Officers cite 2 men for trying to net fish on Gull Lake
Published 3:11 pm Saturday, August 29, 2015
NISSWA — Conservation officers issued citations to two tribal members who attempted to net fish on Gull Lake in Nisswa on Friday, the second day of efforts by activists to assert rights they say they hold under an 1855 treaty.
The confrontation happened just across Highway 371 from Hole-in-the-Day Lake, where other Chippewa Indians harvested wild rice without state licenses Friday. A day earlier, the Department of Natural Resources tried to defuse the conflict by issuing a special one-day permit to supporters of the 1855 Treaty Authority to allow them to harvest wild rice there without the need for licenses — and without the risk of citations.
Three DNR conservation offers asked the fish-netters to stop as they were paddling to shore. But the two men landed their canoe and left the scene. The DNR later cited the men, identified as Todd Thompson of the White Earth band and Jim Northrop of the Fond du Lac band. The officers did not confiscate their canoe and returned the gillnet.
Arthur “Archie” LaRose, chairman of the 1855 Treaty Authority and secretary-treasurer of the Leech Lake band, said the officers would have played “hard ball” and seized the canoe if there weren’t so many media cameras at the scene.
While the DNR’s enforcement chief, Col. Ken Soring, had warned that anyone ricing without a license risked a citation or confiscation of their rice and equipment, no officers were spotted on Hole-in-the-Day Lake on Friday morning.
The two sides disagree on whether band members have special off-reservation fishing, gathering and hunting rights on territory that the Chippewa ceded under the 1855 treaty, and the question has not been tested in court. The 1855 Treaty Authority, which is independent of Minnesota’s tribal governments, has been looking for cases that could force a ruling.
Capt. Tom Provost of the DNR said that the final decision on whether to file formal gross misdemeanor charges of gillnetting without a permit would be up to Crow Wing County Attorney Donald Ryan.
White Earth band tribal attorney Joe Plumer said that the effort to find a test case may remain stalled if Ryan doesn’t file charges against Thompson and Northrop.

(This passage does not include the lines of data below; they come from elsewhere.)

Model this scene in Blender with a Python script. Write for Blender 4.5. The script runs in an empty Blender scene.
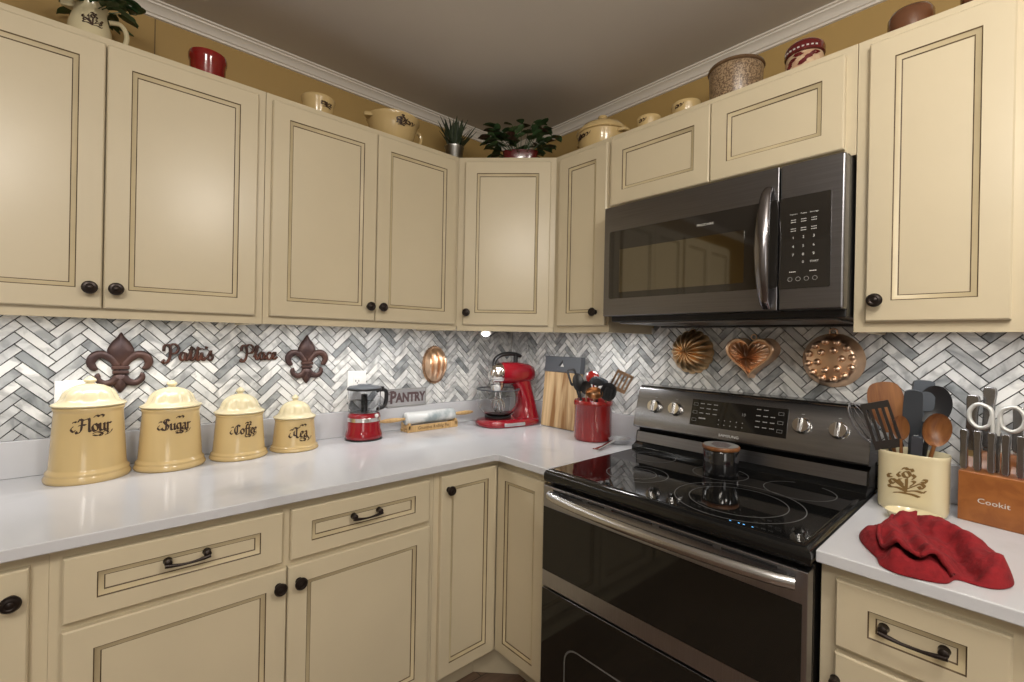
import bpy, math, random
from mathutils import Vector, Matrix
PI = math.pi
sc = bpy.context.scene
COL = sc.collection
random.seed(7)

# ------------------------------------------------------------------ materials
def new_mat(name):
    m = bpy.data.materials.new(name); m.use_nodes = True
    return m, m.node_tree.nodes, m.node_tree.links, m.node_tree.nodes['Principled BSDF']

def mat(name, col, rough=.5, metal=0., var=0., scale=8., col2=None, bump=0., coat=0., spec=.5, stretch=(1, 1, 1), emit=None, trans=0., ior=1.45, detail=4., ramp=(.35, .65)):
    m, N, L, b = new_mat(name)
    b.inputs['Base Color'].default_value = (*col, 1)
    b.inputs['Roughness'].default_value = rough
    b.inputs['Metallic'].default_value = metal
    b.inputs['Coat Weight'].default_value = coat
    b.inputs['Coat Roughness'].default_value = .08
    b.inputs['Specular IOR Level'].default_value = spec
    b.inputs['IOR'].default_value = ior
    b.inputs['Transmission Weight'].default_value = trans
    if emit:
        b.inputs['Emission Color'].default_value = (*emit[0], 1); b.inputs['Emission Strength'].default_value = emit[1]
    if var or col2 or bump:
        tc = N.new('ShaderNodeTexCoord'); mp = N.new('ShaderNodeMapping'); mp.inputs['Scale'].default_value = stretch
        nz = N.new('ShaderNodeTexNoise'); nz.inputs['Scale'].default_value = scale; nz.inputs['Detail'].default_value = detail
        L.new(tc.outputs['Object'], mp.inputs['Vector']); L.new(mp.outputs['Vector'], nz.inputs['Vector'])
        if var or col2:
            rp = N.new('ShaderNodeValToRGB')
            c2 = col2 or tuple(c * (1 - var) for c in col)
            rp.color_ramp.elements[0].position = ramp[0]; rp.color_ramp.elements[1].position = ramp[1]
            rp.color_ramp.elements[0].color = (*col, 1); rp.color_ramp.elements[1].color = (*c2, 1)
            L.new(nz.outputs['Fac'], rp.inputs['Fac']); L.new(rp.outputs['Color'], b.inputs['Base Color'])
        if bump:
            bp = N.new('ShaderNodeBump'); bp.inputs['Strength'].default_value = bump; bp.inputs['Distance'].default_value = .01
            L.new(nz.outputs['Fac'], bp.inputs['Height']); L.new(bp.outputs['Normal'], b.inputs['Normal'])
    return m

def marble_tile():
    m, N, L, b = new_mat('marble_tile')
    at = N.new('ShaderNodeAttribute'); at.attribute_name = 'tile'
    tc = N.new('ShaderNodeTexCoord')
    ad = N.new('ShaderNodeVectorMath'); ad.operation = 'MULTIPLY_ADD'
    ad.inputs[1].default_value = (1, 1, 1)
    cb = N.new('ShaderNodeCombineXYZ')
    for i in range(3): L.new(at.outputs['Fac'], cb.inputs[i])
    sc_ = N.new('ShaderNodeVectorMath'); sc_.operation = 'SCALE'; sc_.inputs['Scale'].default_value = 17.
    L.new(cb.outputs[0], sc_.inputs[0]); L.new(tc.outputs['Object'], ad.inputs[0]); L.new(sc_.outputs[0], ad.inputs[2])
    nz = N.new('ShaderNodeTexNoise'); nz.inputs['Scale'].default_value = 14; nz.inputs['Detail'].default_value = 6; nz.inputs['Distortion'].default_value = 1.4
    L.new(ad.outputs[0], nz.inputs['Vector'])
    r1 = N.new('ShaderNodeValToRGB')           # base shade of each tile
    e = r1.color_ramp.elements
    e[0].position = 0; e[0].color = (.30, .32, .33, 1); e[1].position = 1; e[1].color = (.80, .80, .78, 1)
    for p, c in ((.12, (.44, .455, .465, 1)), (.30, (.66, .67, .67, 1)), (.6, (.78, .785, .78, 1))):
        x = e.new(p); x.color = c
    L.new(at.outputs['Fac'], r1.inputs['Fac'])
    r2 = N.new('ShaderNodeValToRGB'); e = r2.color_ramp.elements
    e[0].position = .36; e[0].color = (.40, .41, .42, 1); e[1].position = .55; e[1].color = (1, 1, 1, 1)
    L.new(nz.outputs['Fac'], r2.inputs['Fac'])
    mx = N.new('ShaderNodeMix'); mx.data_type = 'RGBA'; mx.blend_type = 'MULTIPLY'; mx.inputs['Factor'].default_value = .8
    L.new(r1.outputs['Color'], mx.inputs[6]); L.new(r2.outputs['Color'], mx.inputs[7]); L.new(mx.outputs[2], b.inputs['Base Color'])
    b.inputs['Roughness'].default_value = .32
    return m

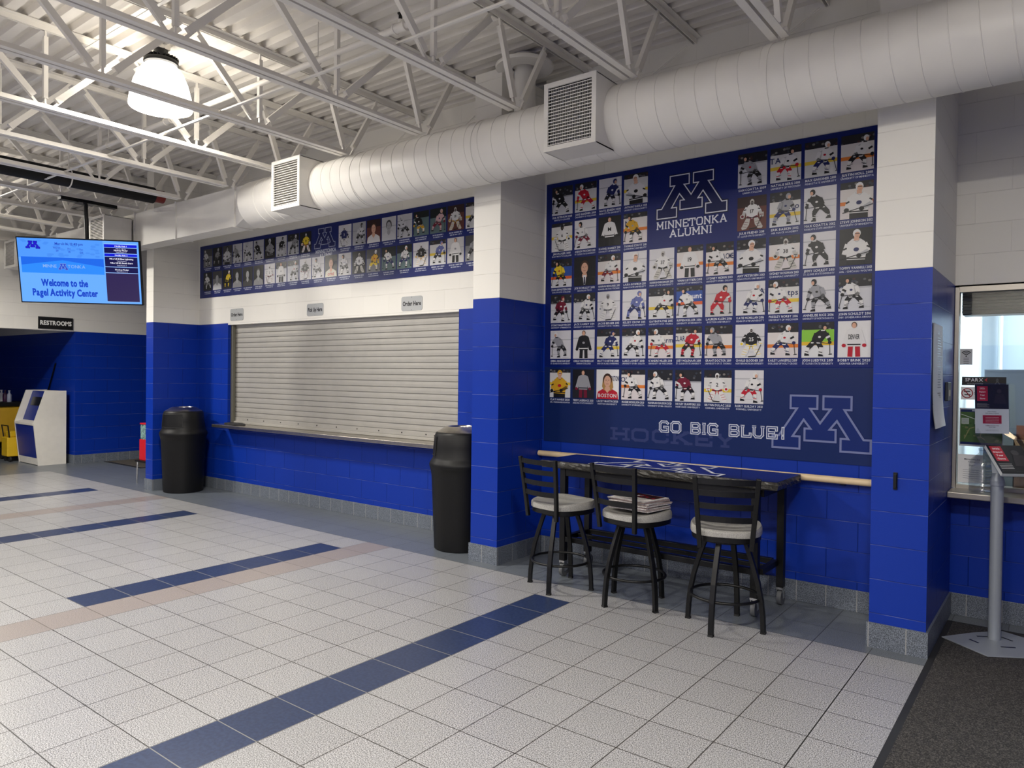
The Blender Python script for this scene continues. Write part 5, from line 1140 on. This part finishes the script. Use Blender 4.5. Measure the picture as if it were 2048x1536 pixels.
def poster_face(p, w_, h_):
    p.rect(0, h_*.5, w_, h_, (22, 18, 22), 1); p.rect(w_*.06, h_*.66, w_*.38, h_*.96, (168, 24, 48), 2)
    for k, s_ in enumerate(('2022:', 'Impact', 'Your', 'Game')): p.text(s_, w_*.22, h_*(.90-k*.068), h_*.03, (236, 232, 234), 3, maxw=w_*.27)
    p.ell(w_*.72, h_*.86, w_*.07, h_*.045, (52, 46, 50), 2, 12); p.poly([(w_*.55, h_*.62), (w_*.92, h_*.60), (w_*.86, h_*.8), (w_*.62, h_*.8)], (38, 33, 37), 2)
    for k in range(4): p.rect(w_*.05, h_*(.60-k*.022), w_*(.42 if k % 2 else .36), h_*(.606-k*.022), (150, 148, 150), 2)
    p.rect(0, 0, w_, h_*.5, (206, 210, 220), 1); p.rect(w_*.22, h_*.20, w_*.78, h_*.37, (158, 22, 46), 2)
    for k in range(4): p.rect(w_*.3, h_*(.23+k*.03), w_*.7, h_*(.236+k*.03), (220, 190, 196), 3)
    p.text('Impact Hockey', w_/2, h_*.435, h_*.018, (40, 42, 50), 2); p.text('2022 Summer Programs', w_/2, h_*.40, h_*.018, (40, 42, 50), 2, maxw=w_*.6)
    p.text('SUMMER REGISTRATION', w_/2, h_*.15, h_*.016, (110, 30, 50), 2, maxw=w_*.45); p.text('NOW OPEN', w_/2, h_*.12, h_*.016, (60, 50, 60), 2)
    for k in range(2): p.rect(w_*.3, h_*(.05+k*.02), w_*.7, h_*(.054+k*.02), (120, 122, 130), 2)
t2 = thing('sign_card', tuple(L0), 'upright red, black and white card in the top holder of the brochure stand', 'card')
b = MB(); slabq(L0+hn*.004+rv*.003+upv*.003, rv, upv, hn, .001, b, HW-.006, .305); b.build('card', M_PAPER, t2)
p = Print(L0+hn*.005+rv*.003+upv*.003, rv, upv); p.n = hn; poster_face(p, HW-.006, .305); p.build('card_print', M_MATT, t2, fix=False)
for kk in range(5):
    o = L0+rv*.005+dn*(.125)+tn*(.004+kk*.0046)
    t3 = thing('brochure', tuple(o), ['brochure at the back of the clear tray of the stand', 'brochure second from the back in the clear tray', 'brochure in the middle of the stack in the clear tray', 'brochure second from the front in the clear tray', 'front red and black brochure lying in the clear tray of the stand'][kk], 'brochure', 'brochures in the tray')
    b = MB(); slabq(o, rv, dn, tn, .004, b, .203, .232); b.build('pages', M_PAPER, t3)
    if kk == 4:
        p = Print(o+dn*.232+tn*.0042, rv, -dn); p.n = tn; p.rect(0, 0, .203, .232, (22, 18, 22), 1); p.rect(.012, .10, .08, .222, (168, 24, 48), 2)
        for k, s_ in enumerate(('2022:', 'Impact', 'Your', 'Game')): p.text(s_, .046, .195-k*.027, .013, (236, 232, 234), 3, maxw=.055)
        for k in range(4): p.rect(.012, .075-k*.012, .085, .079-k*.012, (170, 168, 170), 2)
        p.ell(.14, .17, .022, .022, (60, 54, 58), 2, 12); p.poly([(.10, .06), (.19, .06), (.18, .15), (.12, .15)], (44, 38, 42), 2)
        p.build('cover_print', M_MATT, t3, fix=False)
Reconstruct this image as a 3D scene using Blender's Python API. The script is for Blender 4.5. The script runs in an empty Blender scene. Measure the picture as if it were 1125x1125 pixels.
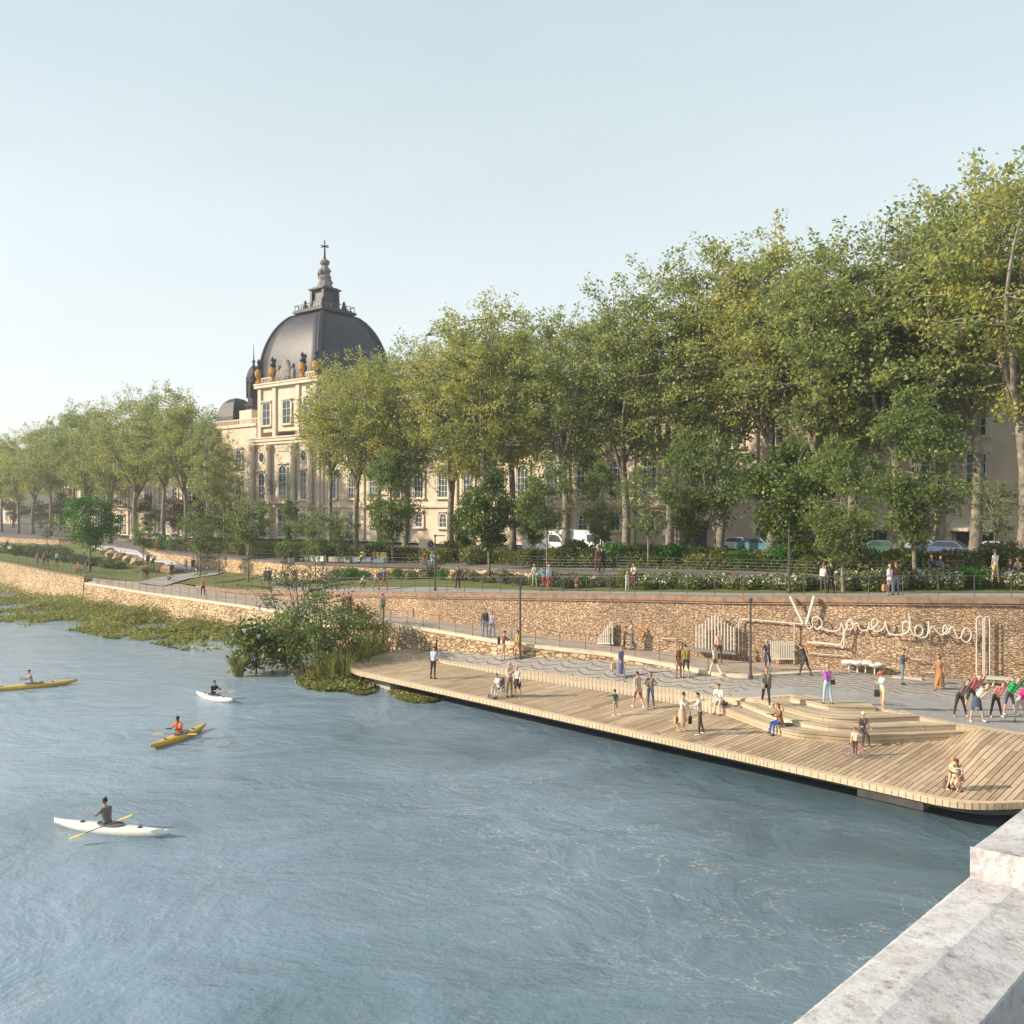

Ryan said he would make his decision after reviewing the reports from the officers.
Unlike the 1837 treaty between the federal government and the Mille Lacs Band, which the U.S. Supreme Court upheld in 1999 and covers a different territory, the 1855 treaty doesn’t explicitly say anything about off-reservation hunting, fishing and gathering rights. But the group contends the treaty, backed by case law and federal statutes, guarantees those rights anyway.